Task prompt: Make an exact copy of the records, dropping all pictures.

Data supplied:
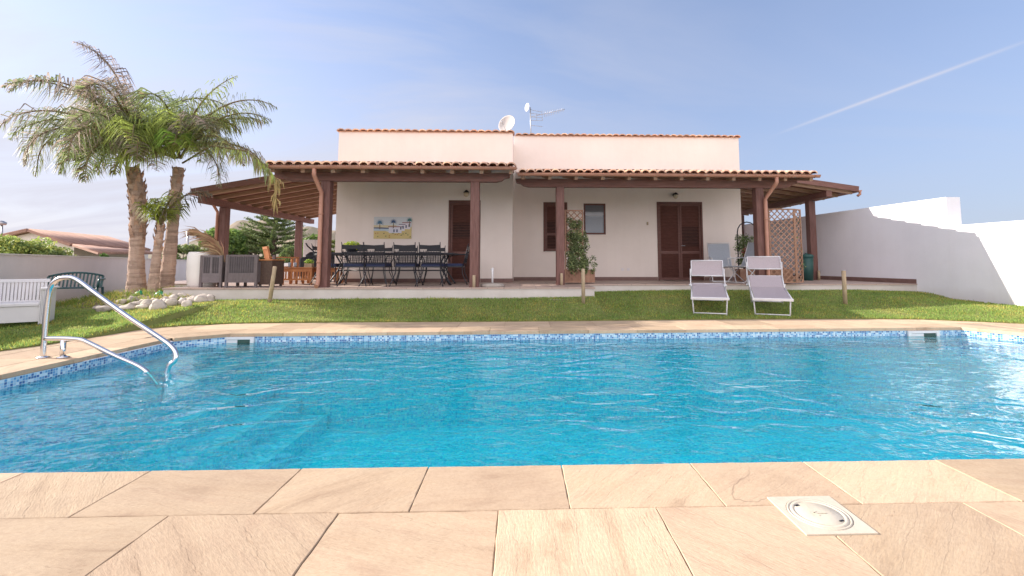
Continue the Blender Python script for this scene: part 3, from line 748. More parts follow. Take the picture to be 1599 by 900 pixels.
# ================================================================== PORCHES
ZE = 3.02
def barrel_roof(x0, x1, ye, ze, yt, zt, pitch=.186):
    """clay tiles: covers over channels, laid in courses up the slope"""
    mb = MB(); n = int(round((x1-x0)/pitch)); st = (x1-x0)/n; L = math.hypot(yt-ye, zt-ze); sl = Vector((0, yt-ye, zt-ze)).normalized(); up = Vector((0,-sl.z,sl.y))
    rows = max(1, int(round(L/.36))); rl = L/rows
    for i in range(n):
        x = x0+st*(i+.5)
        for j in range(rows):
            c = rnd.choice(TC); a0 = Vector((x+rnd.uniform(-.004,.004), ye, ze)) + sl*(rl*j-.03); a1 = a0 + sl*(rl+.06); k = 5
            v = []
            for p, r, lift in ((a0, st*.50, .035), (a1, st*.40, .012)):
                for q in range(k+1):
                    a = PI*q/k; v.append(p + Vector((-r*math.cos(a),0,0)) + up*(lift + r*.75*math.sin(a)))
            if j == 0:
                for q in range(k+1):
                    a = PI*q/k; r = st*.50-.016; v.append(a0 + Vector((-r*math.cos(a),0,0)) + up*(.019 + r*.75*math.sin(a)))
            fs = [(q,q+1,k+1+q+1,k+1+q) for q in range(k)]
            if j == 0: fs += [(q, 2*(k+1)+q, 2*(k+1)+q+1, q+1) for q in range(k)]
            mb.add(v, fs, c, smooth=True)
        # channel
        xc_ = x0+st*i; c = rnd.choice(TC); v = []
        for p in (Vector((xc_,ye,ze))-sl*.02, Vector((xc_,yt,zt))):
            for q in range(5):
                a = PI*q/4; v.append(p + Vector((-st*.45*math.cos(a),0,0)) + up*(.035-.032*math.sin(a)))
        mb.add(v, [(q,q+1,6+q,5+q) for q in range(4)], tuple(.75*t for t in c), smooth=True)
    return mb
def gutter(mb, x0, x1, y, z, r=.055):
    k = 8; v = []
    for x in (x0, x1):
        for q in range(k+1):
            a = PI + PI*q/k; v.append((x, y+r*math.cos(a), z+r*math.sin(a)))
        for q in range(k+1):
            a = PI + PI*q/k; v.append((x, y+(r-.005)*math.cos(a), z+(r-.005)*math.sin(a)))
    m = k+1
    fs = [(q,q+1,2*m+q+1,2*m+q) for q in range(k)] + [(m+q,3*m+q,3*m+q+1,m+q+1) for q in range(k)]
    mb.add(v, fs, smooth=True)
    for o in (0, 2*m): mb.add([v[o+q] for q in range(m)], [tuple(range(m))])
    mb.tube([(x0,y-r,z),(x1,y-r,z)], .007, 6); 
    n = int((x1-x0)/.62)
    for i in range(n+1):
        x = x0+.12+(x1-x0-.24)*i/n
        mb.tube([(x,y-r-.004,z+.012)]+[(x, y+(r+.004)*math.cos(PI+PI*q/6), z+(r+.004)*math.sin(PI+PI*q/6)) for q in range(7)]+[(x,y+r+.03,z+.03)], .009, 4)
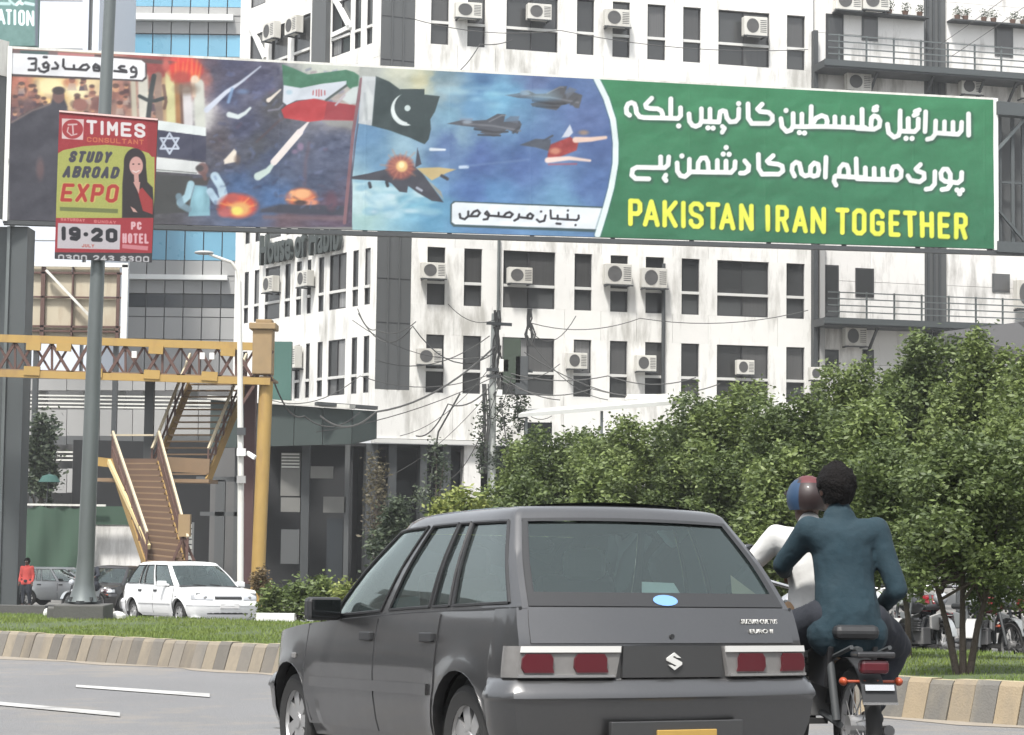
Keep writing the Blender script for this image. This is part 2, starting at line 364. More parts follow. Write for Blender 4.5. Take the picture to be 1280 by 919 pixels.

Exercise answer:
Continue the Blender Python script for this scene: part 3, from line 748. More parts follow. Take the picture to be 1599 by 900 pixels.
# ================================================================== PORCHES
ZE = 3.02
def barrel_roof(x0, x1, ye, ze, yt, zt, pitch=.186):
    """clay tiles: covers over channels, laid in courses up the slope"""
    mb = MB(); n = int(round((x1-x0)/pitch)); st = (x1-x0)/n; L = math.hypot(yt-ye, zt-ze); sl = Vector((0, yt-ye, zt-ze)).normalized(); up = Vector((0,-sl.z,sl.y))
    rows = max(1, int(round(L/.36))); rl = L/rows
    for i in range(n):
        x = x0+st*(i+.5)
        for j in range(rows):
            c = rnd.choice(TC); a0 = Vector((x+rnd.uniform(-.004,.004), ye, ze)) + sl*(rl*j-.03); a1 = a0 + sl*(rl+.06); k = 5
            v = []
            for p, r, lift in ((a0, st*.50, .035), (a1, st*.40, .012)):
                for q in range(k+1):
                    a = PI*q/k; v.append(p + Vector((-r*math.cos(a),0,0)) + up*(lift + r*.75*math.sin(a)))
            if j == 0:
                for q in range(k+1):
                    a = PI*q/k; r = st*.50-.016; v.append(a0 + Vector((-r*math.cos(a),0,0)) + up*(.019 + r*.75*math.sin(a)))
            fs = [(q,q+1,k+1+q+1,k+1+q) for q in range(k)]
            if j == 0: fs += [(q, 2*(k+1)+q, 2*(k+1)+q+1, q+1) for q in range(k)]
            mb.add(v, fs, c, smooth=True)
        # channel
        xc_ = x0+st*i; c = rnd.choice(TC); v = []
        for p in (Vector((xc_,ye,ze))-sl*.02, Vector((xc_,yt,zt))):
            for q in range(5):
                a = PI*q/4; v.append(p + Vector((-st*.45*math.cos(a),0,0)) + up*(.035-.032*math.sin(a)))
        mb.add(v, [(q,q+1,6+q,5+q) for q in range(4)], tuple(.75*t for t in c), smooth=True)
    return mb
def gutter(mb, x0, x1, y, z, r=.055):
    k = 8; v = []
    for x in (x0, x1):
        for q in range(k+1):
            a = PI + PI*q/k; v.append((x, y+r*math.cos(a), z+r*math.sin(a)))
        for q in range(k+1):
            a = PI + PI*q/k; v.append((x, y+(r-.005)*math.cos(a), z+(r-.005)*math.sin(a)))
    m = k+1
    fs = [(q,q+1,2*m+q+1,2*m+q) for q in range(k)] + [(m+q,3*m+q,3*m+q+1,m+q+1) for q in range(k)]
    mb.add(v, fs, smooth=True)
    for o in (0, 2*m): mb.add([v[o+q] for q in range(m)], [tuple(range(m))])
    mb.tube([(x0,y-r,z),(x1,y-r,z)], .007, 6); 
    n = int((x1-x0)/.62)
    for i in range(n+1):
        x = x0+.12+(x1-x0-.24)*i/n
        mb.tube([(x,y-r-.004,z+.012)]+[(x, y+(r+.004)*math.cos(PI+PI*q/6), z+(r+.004)*math.sin(PI+PI*q/6)) for q in range(7)]+[(x,y+r+.03,z+.03)], .009, 4)
Keep writing the Blender script for this image. This is part 2, starting at line 364. More parts follow. Write for Blender 4.5. Take the picture to be 1280 by 919 pixels.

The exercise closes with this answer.